What weight is “normal”? In centuries past, very round women were admired. Their voluptuous figures reflected their pampered lifestyles. Thin meant hunger and poverty.

In decades past, women on stage and screen also were quite voluptuous. Mae West comes to mind. Marilyn Monroe, Elizabeth Taylor, Jayne Mansfield. I wonder how any of them would have fared in today’s world if they were trying to make it big in the movies or on Broadway. Marilyn wore a size 16!! Gasp!

The popular women of the 50’s were not only heavier than today’s “ideal” they were also shorter. And there’s the rub. We look at numbers… 91 (Twiggy, the start of the thin craze) or 105 or 110 or 120 which fit well with a 5′2″ frame and project those same numbers as the ideal weight for today’s 5′10″ frame.
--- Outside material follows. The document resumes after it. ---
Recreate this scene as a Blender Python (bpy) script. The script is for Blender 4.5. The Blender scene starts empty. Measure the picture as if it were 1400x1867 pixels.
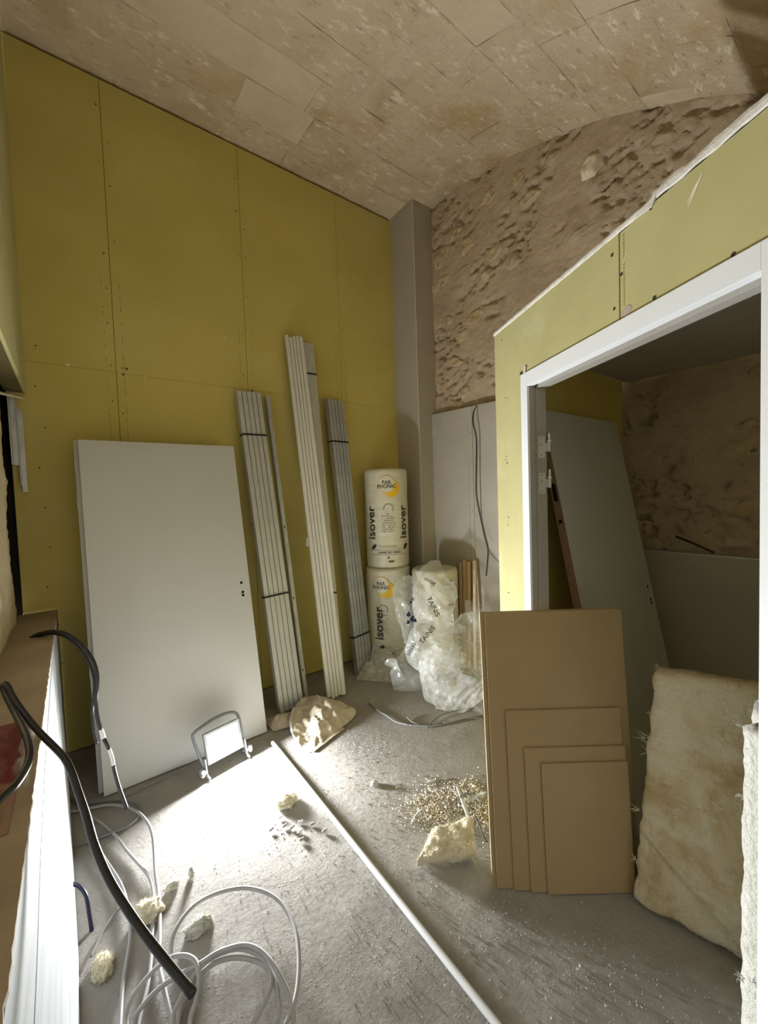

It just doesn’t work.

Shall we re-arrange our thinking so that women don’t have to binge and purge to fit into a certain size? Or shall we keep women of a certain weight ashamed of their bodies?

There are some good fat positive books available. One I recommend is FAT!SO? written by Marilyn Wann.

For the record, back when it was “in” to be 5′2″ and pleasingly plump, I was the laughable oddity at 5′10″ and 105 pounds.